_Stated exercise:_ Set down the full listing exactly as given. Any pictures are to be left out.
*****
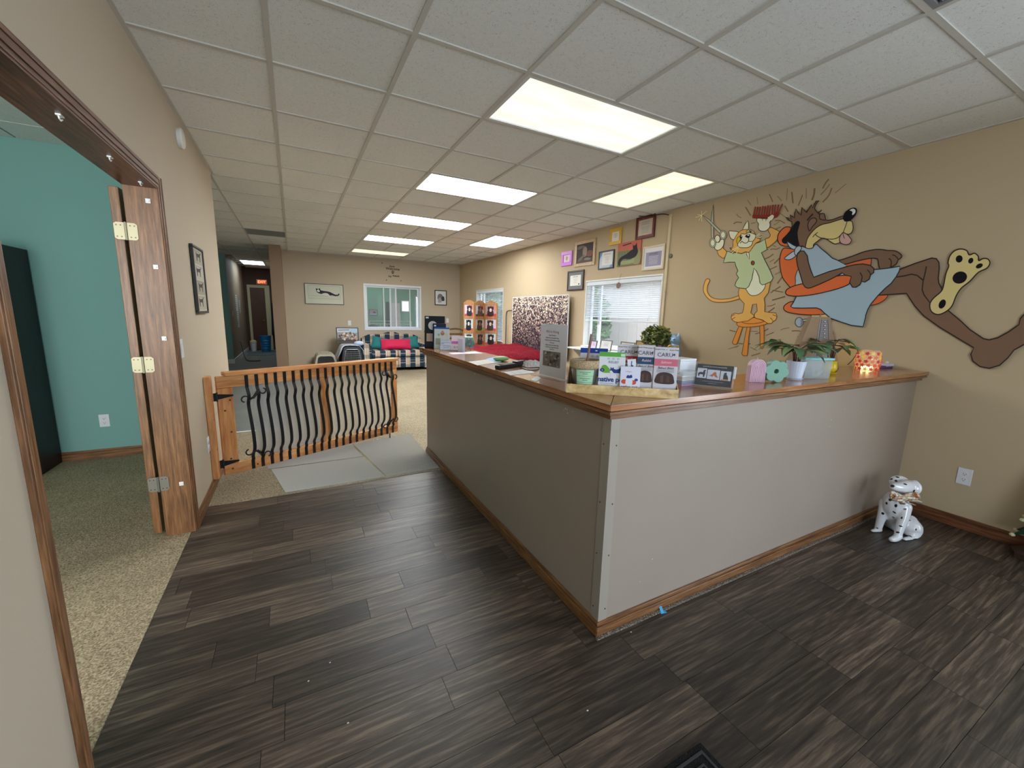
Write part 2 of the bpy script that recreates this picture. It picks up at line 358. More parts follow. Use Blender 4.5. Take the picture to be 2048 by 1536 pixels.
wall('wall_den_back', [(-.155, DX0, 14.1, 14.25, 0, H+.2), (DX0, DX1, 14.1, 14.25, 0, DZ0), (DX0, DX1, 14.1, 14.25, DZ1, H+.2), (DX1, VX0, 14.1, 14.25, 0, H+.2), (VX0, VX1, 14.1, 14.25, 0, .2), (VX0, VX1, 14.1, 14.25, VZ1, H+.2), (VX1, XR+.6, 14.1, 14.25, 0, H+.2)], mat('green_den_paint', lin(120,182,152), .7, spec=.25), 'teal far wall seen through the sliding window')
wall('wall_den_side', [(-.155, -.145, YB+.14, 14.1, 0, H+.2)], paint_teal)
# ---------------------------------------------------------------- ceiling: slab, tiles, T-bars
ce = struct(MB().bx(-3.4, XR+.1, -2.7, 16.3, H+.045, H+.2).build('ceiling', mat('dark_ceiling_void', lin(150,148,140), .9)), 'suspended ceiling of white speckled tiles')
LIGHTS = [(2, 4, -1, 0), (2, 4, 2, 3), (2, 4, 5, 6), (2, 4, 8, 9), (2, 4, 11, 12), (5, 6, 0, 2), (5, 6, 6, 8), (-2, -1, 18, 20)]
taken = set((i, j) for a, b_, c, d in LIGHTS for i in range(a, b_) for j in range(c, d))
taken |= {(-1, 9), (3, -4)}
Q = .5*G                                                 # columns are 2 ft = G wide; X0 is a column line
tm = MB().bx(-G/2+.011, G/2-.011, -G/2+.011, G/2-.011, H+.006, H+.022).mesh('ceiling_tile', tile_m)
jx = random.Random(8)
def tile(i, j):
    xa, xb = X0+i*G, X0+(i+1)*G; ya, yb = Y0+j*G, Y0+(j+1)*G
    wallhit = False
    if xb < XL+.02 and ya < 5.0: return
    if xa < XL-.13 and yb < 5.1: return
    xa2, xb2 = xa, min(xb, XR)
    if yb <= 5.1+.3: xa2 = max(xa, XL)
    if j >= 13 and i == -1: xb2 = -.37 if yb > 9.98 else xb
    yb2 = min(yb, YB) if i >= 0 else yb
    if xb2-xa2 < .05 or yb2-ya < .05: return
    if abs(xb2-xa2-G) < .003 and abs(yb2-ya-G) < .003: me = tm; loc = ((xa+xb)/2, (ya+yb)/2, 0)
    else:
        w, d = xb2-xa2, yb2-ya
        me = MB().bx(-w/2+.011, w/2-.011, -d/2+.011, d/2-.011, H+.006, H+.022).mesh('ceiling_tile', tile_m); loc = ((xa2+xb2)/2, (ya+yb2)/2, 0)
    o = child('ceiling_tile', me, ce, (loc[0], loc[1], jx.uniform(0, .002)))
for j in range(-5, 13):
    for i in range(-1, 7):
        if (i, j) not in taken: tile(i, j)
for j in range(4, 22):
    for i in (-3, -2):
        if (i, j) not in taken and not (i == -3 and j > 15): tile(i, j)
for j in range(13, 22): tile(-1, j)
bar_y = {}
for i in range(-3, 7):
    x = X0+i*G
    if i < 0: ya, yb = 5.1, (16.2 if i > -3 else 12.4)
    else: ya, yb = Y0-6*G, YB
    cuts = sorted((Y0+c*G, Y0+d*G) for a, b_, c, d in LIGHTS if a < i < b_)
    segs = []; q0 = ya
    for c, d in cuts: segs.append((q0, c)); q0 = d
    segs.append((q0, yb))
    for s0, s1 in segs: child('grid_bar', MB().bx(-.0125, .0125, s0, s1, H, H+.02).mesh('grid_bar', grid_m), ce, (x, 0, 0))
for j in range(-5, 22):
    y = Y0+j*G
    xa, xb = (XL, XR) if y < 5.1 else ((-3.3, XR) if y < YB else (-1.39, -.37))
    segs = [(xa, xb)]
    for a, b_, c, d in LIGHTS:
        if c < j < d:
            segs = [(segs[0][0], X0+a*G), (X0+b_*G, segs[0][1])]
    for a, b_ in segs:
        child('grid_bar', MB().bx(a, b_, -.0125, .0125, H, H+.02).mesh('grid_bar', grid_m), ce, (0, y, .0006))
struct(MB().bx(XL, XL+.022, -2.6, 5.1, H-.002, H+.02).build('trim_2', grid_m), 'painted wall angle along the left edge of the ceiling')
struct(MB().bx(XR-.02, XR, -2.6, YB, H-.001, H+.02).build('trim_3', grid_m))
struct(MB().bx(-.155, XR-.02, YB-.02, YB, H-.001, H+.02).build('trim_4', grid_m))
c2 = struct(MB().bx(-3.3, XL-.13, -1.1, 5.1, H+.045, H+.2).build('ceiling', mat('office_ceiling_paint', lin(206,205,198), .9)), 'tiled ceiling of the teal side room')
for j in range(-6, 4):
    for i in (-5, -4, -3, -2):
        xa, xb = X0+i*G, min(X0+(i+1)*G, XL-.14)
        ya, yb = Y0+j*G, min(Y0+(j+1)*G, 4.97)
        if i > -3 and False: continue
        w, d = xb-xa, yb-ya
        if w < .05 or d < .05: continue
        child('ceiling_tile', MB().bx(-w/2+.008, w/2-.008, -d/2+.008, d/2-.008, H+.006, H+.02).mesh('ceiling_tile', tile_m), c2, ((xa+xb)/2, (ya+yb)/2, 0))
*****
_Expected output:_
Write part 2 of the bpy script that recreates this picture. It picks up at line 358. More parts follow. Use Blender 4.5. Take the picture to be 2048 by 1536 pixels.
wall('wall_den_back', [(-.155, DX0, 14.1, 14.25, 0, H+.2), (DX0, DX1, 14.1, 14.25, 0, DZ0), (DX0, DX1, 14.1, 14.25, DZ1, H+.2), (DX1, VX0, 14.1, 14.25, 0, H+.2), (VX0, VX1, 14.1, 14.25, 0, .2), (VX0, VX1, 14.1, 14.25, VZ1, H+.2), (VX1, XR+.6, 14.1, 14.25, 0, H+.2)], mat('green_den_paint', lin(120,182,152), .7, spec=.25), 'teal far wall seen through the sliding window')
wall('wall_den_side', [(-.155, -.145, YB+.14, 14.1, 0, H+.2)], paint_teal)
# ---------------------------------------------------------------- ceiling: slab, tiles, T-bars
ce = struct(MB().bx(-3.4, XR+.1, -2.7, 16.3, H+.045, H+.2).build('ceiling', mat('dark_ceiling_void', lin(150,148,140), .9)), 'suspended ceiling of white speckled tiles')
LIGHTS = [(2, 4, -1, 0), (2, 4, 2, 3), (2, 4, 5, 6), (2, 4, 8, 9), (2, 4, 11, 12), (5, 6, 0, 2), (5, 6, 6, 8), (-2, -1, 18, 20)]
taken = set((i, j) for a, b_, c, d in LIGHTS for i in range(a, b_) for j in range(c, d))
taken |= {(-1, 9), (3, -4)}
Q = .5*G                                                 # columns are 2 ft = G wide; X0 is a column line
tm = MB().bx(-G/2+.011, G/2-.011, -G/2+.011, G/2-.011, H+.006, H+.022).mesh('ceiling_tile', tile_m)
jx = random.Random(8)
def tile(i, j):
    xa, xb = X0+i*G, X0+(i+1)*G; ya, yb = Y0+j*G, Y0+(j+1)*G
    wallhit = False
    if xb < XL+.02 and ya < 5.0: return
    if xa < XL-.13 and yb < 5.1: return
    xa2, xb2 = xa, min(xb, XR)
    if yb <= 5.1+.3: xa2 = max(xa, XL)
    if j >= 13 and i == -1: xb2 = -.37 if yb > 9.98 else xb
    yb2 = min(yb, YB) if i >= 0 else yb
    if xb2-xa2 < .05 or yb2-ya < .05: return
    if abs(xb2-xa2-G) < .003 and abs(yb2-ya-G) < .003: me = tm; loc = ((xa+xb)/2, (ya+yb)/2, 0)
    else:
        w, d = xb2-xa2, yb2-ya
        me = MB().bx(-w/2+.011, w/2-.011, -d/2+.011, d/2-.011, H+.006, H+.022).mesh('ceiling_tile', tile_m); loc = ((xa2+xb2)/2, (ya+yb2)/2, 0)
    o = child('ceiling_tile', me, ce, (loc[0], loc[1], jx.uniform(0, .002)))
for j in range(-5, 13):
    for i in range(-1, 7):
        if (i, j) not in taken: tile(i, j)
for j in range(4, 22):
    for i in (-3, -2):
        if (i, j) not in taken and not (i == -3 and j > 15): tile(i, j)
for j in range(13, 22): tile(-1, j)
bar_y = {}
for i in range(-3, 7):
    x = X0+i*G
    if i < 0: ya, yb = 5.1, (16.2 if i > -3 else 12.4)
    else: ya, yb = Y0-6*G, YB
    cuts = sorted((Y0+c*G, Y0+d*G) for a, b_, c, d in LIGHTS if a < i < b_)
    segs = []; q0 = ya
    for c, d in cuts: segs.append((q0, c)); q0 = d
    segs.append((q0, yb))
    for s0, s1 in segs: child('grid_bar', MB().bx(-.0125, .0125, s0, s1, H, H+.02).mesh('grid_bar', grid_m), ce, (x, 0, 0))
for j in range(-5, 22):
    y = Y0+j*G
    xa, xb = (XL, XR) if y < 5.1 else ((-3.3, XR) if y < YB else (-1.39, -.37))
    segs = [(xa, xb)]
    for a, b_, c, d in LIGHTS:
        if c < j < d:
            segs = [(segs[0][0], X0+a*G), (X0+b_*G, segs[0][1])]
    for a, b_ in segs:
        child('grid_bar', MB().bx(a, b_, -.0125, .0125, H, H+.02).mesh('grid_bar', grid_m), ce, (0, y, .0006))
struct(MB().bx(XL, XL+.022, -2.6, 5.1, H-.002, H+.02).build('trim_2', grid_m), 'painted wall angle along the left edge of the ceiling')
struct(MB().bx(XR-.02, XR, -2.6, YB, H-.001, H+.02).build('trim_3', grid_m))
struct(MB().bx(-.155, XR-.02, YB-.02, YB, H-.001, H+.02).build('trim_4', grid_m))
c2 = struct(MB().bx(-3.3, XL-.13, -1.1, 5.1, H+.045, H+.2).build('ceiling', mat('office_ceiling_paint', lin(206,205,198), .9)), 'tiled ceiling of the teal side room')
for j in range(-6, 4):
    for i in (-5, -4, -3, -2):
        xa, xb = X0+i*G, min(X0+(i+1)*G, XL-.14)
        ya, yb = Y0+j*G, min(Y0+(j+1)*G, 4.97)
        if i > -3 and False: continue
        w, d = xb-xa, yb-ya
        if w < .05 or d < .05: continue
        child('ceiling_tile', MB().bx(-w/2+.008, w/2-.008, -d/2+.008, d/2-.008, H+.006, H+.02).mesh('ceiling_tile', tile_m), c2, ((xa+xb)/2, (ya+yb)/2, 0))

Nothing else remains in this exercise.